Sethunya Mokoko

Assistant Professor, General Faculty
English
Sethunya Mokoko

Sethunya Mokoko is a scholar, writer, and filmmaker from Lesotho whose research focuses on the rhetorics of storytelling across media and cultures. Mokoko’s work specializes in teaching students to appreciate and value social justice rhetorics across media; to become rhetorically listening writers, readers, and viewers; and to understand how global rhetorics shape and define agency and identification. His research and teaching commitments involve rhetorical theory, composition studies, cultural rhetorics, business writing and creative writing.

His dissertation project, Storytelling in Motion: Rhetorical Approaches to Autoethnography, Critical Pedagogy, and African Filmmaking, and other publications expose the marginalization in the education systems of his country, Lesotho, in Southern Africa, which still survives long after the plague of Apartheid, intending to eradicate the residue of colonization. Mokoko’s work draws on the values in the African epistemologies of storytelling, describing and illustrating these principles by showing how storytelling can transform composition pedagogy.
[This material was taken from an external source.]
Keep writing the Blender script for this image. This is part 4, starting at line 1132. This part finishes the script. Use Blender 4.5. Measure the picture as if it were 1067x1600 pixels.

Mokoko holds a transdisciplinary Ph.D. in rhetorics, communication, and information design from Clemson University (2023) and a Master of Fine Arts degree from California State University, Long Beach (2018). As a doctoral student at Clemson, Mokoko was the assistant director of the writing lab, and served on the Dean's Advisory Council. Before migrating to Clemson, he was an adjunct professor of creative writing, rhetoric and composition in Southern California. He likes reggae, rain and reading/writing. As an assistant professor in the Rhetoric and Writing Program, Mokoko will teach “Race, Rhetoric, and Social Justice” and “Writing about Culture and Society.”